## Source material
>> begin
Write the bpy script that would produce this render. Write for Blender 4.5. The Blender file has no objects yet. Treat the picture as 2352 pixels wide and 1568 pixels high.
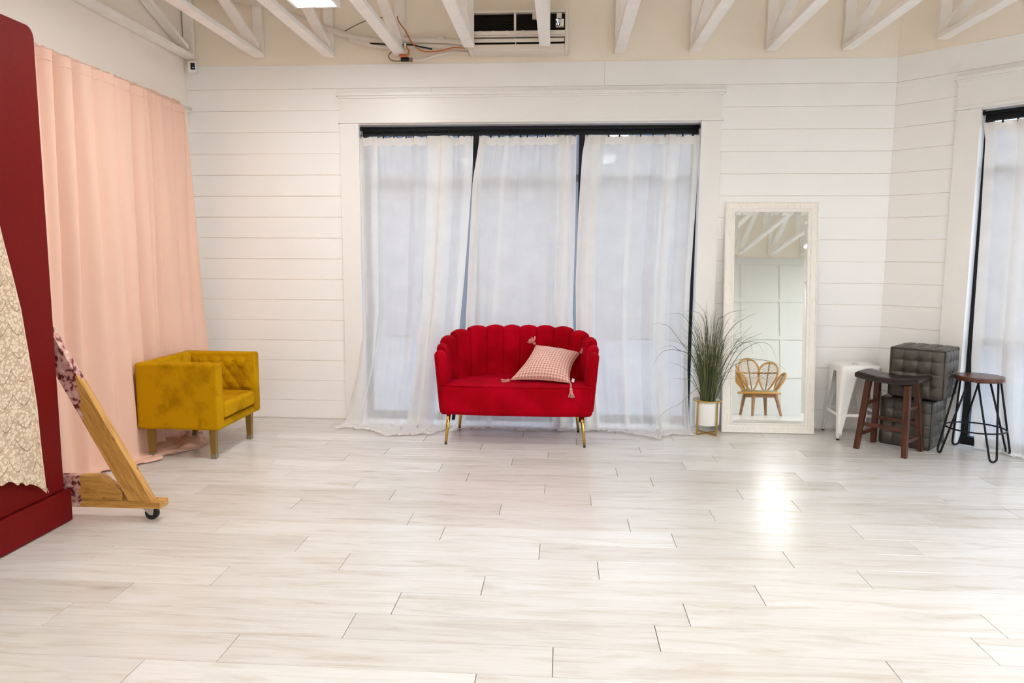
>> end
>> begin
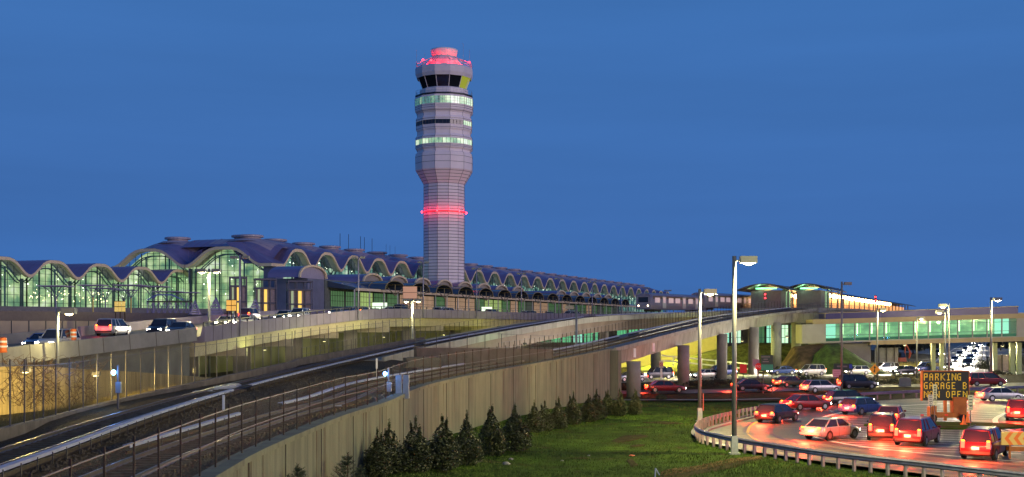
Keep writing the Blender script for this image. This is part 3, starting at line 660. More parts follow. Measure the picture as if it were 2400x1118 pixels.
>> end
>> begin
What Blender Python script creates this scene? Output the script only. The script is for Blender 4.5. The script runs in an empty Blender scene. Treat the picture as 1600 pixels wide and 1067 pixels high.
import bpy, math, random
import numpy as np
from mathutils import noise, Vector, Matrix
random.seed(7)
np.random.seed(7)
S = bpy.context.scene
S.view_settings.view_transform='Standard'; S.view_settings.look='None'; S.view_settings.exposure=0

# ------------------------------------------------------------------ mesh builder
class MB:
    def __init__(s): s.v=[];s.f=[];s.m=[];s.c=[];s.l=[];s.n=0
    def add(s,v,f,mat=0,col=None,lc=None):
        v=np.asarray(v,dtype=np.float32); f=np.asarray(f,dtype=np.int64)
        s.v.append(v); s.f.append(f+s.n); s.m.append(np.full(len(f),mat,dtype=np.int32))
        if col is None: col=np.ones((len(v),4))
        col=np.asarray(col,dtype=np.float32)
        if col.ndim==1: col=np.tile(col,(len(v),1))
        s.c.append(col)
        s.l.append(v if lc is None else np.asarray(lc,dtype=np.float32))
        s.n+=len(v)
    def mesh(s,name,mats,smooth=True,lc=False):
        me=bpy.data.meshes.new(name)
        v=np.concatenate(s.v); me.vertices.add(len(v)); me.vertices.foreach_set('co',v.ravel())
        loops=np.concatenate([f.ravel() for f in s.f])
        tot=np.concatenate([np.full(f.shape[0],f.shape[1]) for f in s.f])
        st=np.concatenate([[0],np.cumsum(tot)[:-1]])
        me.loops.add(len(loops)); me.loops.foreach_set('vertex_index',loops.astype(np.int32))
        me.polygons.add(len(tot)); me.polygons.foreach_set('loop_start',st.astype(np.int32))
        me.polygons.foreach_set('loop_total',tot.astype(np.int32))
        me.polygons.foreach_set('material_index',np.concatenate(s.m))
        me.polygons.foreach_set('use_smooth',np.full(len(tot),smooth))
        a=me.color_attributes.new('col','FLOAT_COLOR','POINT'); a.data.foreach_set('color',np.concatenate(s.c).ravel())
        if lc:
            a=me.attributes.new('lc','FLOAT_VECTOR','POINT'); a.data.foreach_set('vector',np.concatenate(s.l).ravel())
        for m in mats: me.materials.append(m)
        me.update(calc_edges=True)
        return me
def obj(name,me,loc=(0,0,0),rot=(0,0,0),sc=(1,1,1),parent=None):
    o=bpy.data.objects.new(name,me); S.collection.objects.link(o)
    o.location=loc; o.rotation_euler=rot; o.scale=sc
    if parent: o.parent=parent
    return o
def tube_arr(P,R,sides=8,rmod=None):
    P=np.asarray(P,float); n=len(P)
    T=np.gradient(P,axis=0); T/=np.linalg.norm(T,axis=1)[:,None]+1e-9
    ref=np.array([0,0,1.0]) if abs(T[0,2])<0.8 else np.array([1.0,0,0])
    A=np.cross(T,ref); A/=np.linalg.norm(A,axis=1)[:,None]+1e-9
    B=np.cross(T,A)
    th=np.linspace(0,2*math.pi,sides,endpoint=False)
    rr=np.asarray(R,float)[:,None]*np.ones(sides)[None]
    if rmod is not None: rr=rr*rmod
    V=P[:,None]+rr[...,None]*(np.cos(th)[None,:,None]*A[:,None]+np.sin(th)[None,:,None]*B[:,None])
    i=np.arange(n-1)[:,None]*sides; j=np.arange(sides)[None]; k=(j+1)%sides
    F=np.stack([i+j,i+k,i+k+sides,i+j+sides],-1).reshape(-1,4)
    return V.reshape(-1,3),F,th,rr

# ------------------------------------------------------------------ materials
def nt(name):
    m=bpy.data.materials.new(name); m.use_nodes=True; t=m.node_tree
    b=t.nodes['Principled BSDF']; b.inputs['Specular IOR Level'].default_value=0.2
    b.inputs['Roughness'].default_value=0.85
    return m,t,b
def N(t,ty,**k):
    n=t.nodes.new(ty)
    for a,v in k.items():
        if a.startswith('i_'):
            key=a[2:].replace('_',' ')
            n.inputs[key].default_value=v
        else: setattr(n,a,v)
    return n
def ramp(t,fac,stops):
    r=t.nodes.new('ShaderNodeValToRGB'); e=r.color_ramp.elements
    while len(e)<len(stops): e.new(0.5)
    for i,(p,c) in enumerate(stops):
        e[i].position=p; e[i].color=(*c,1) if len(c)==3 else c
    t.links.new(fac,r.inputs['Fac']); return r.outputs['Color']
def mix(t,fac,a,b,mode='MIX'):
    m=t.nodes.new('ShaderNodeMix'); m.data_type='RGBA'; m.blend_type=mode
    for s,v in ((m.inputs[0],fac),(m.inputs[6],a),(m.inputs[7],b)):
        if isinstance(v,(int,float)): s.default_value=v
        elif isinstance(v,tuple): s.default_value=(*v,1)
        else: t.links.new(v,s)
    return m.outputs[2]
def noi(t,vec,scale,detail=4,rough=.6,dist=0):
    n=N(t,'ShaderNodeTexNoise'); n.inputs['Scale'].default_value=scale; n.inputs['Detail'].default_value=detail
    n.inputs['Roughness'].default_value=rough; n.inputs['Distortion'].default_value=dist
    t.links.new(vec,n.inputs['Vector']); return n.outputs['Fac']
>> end
## Written exercise
Find and copy every line in the entries above where the string "objects" occurs.

## Task solution
Write the bpy script that would produce this render. Write for Blender 4.5. The Blender file has no objects yet. Treat the picture as 2352 pixels wide and 1568 pixels high.
    o=bpy.data.objects.new(name,me); S.collection.objects.link(o)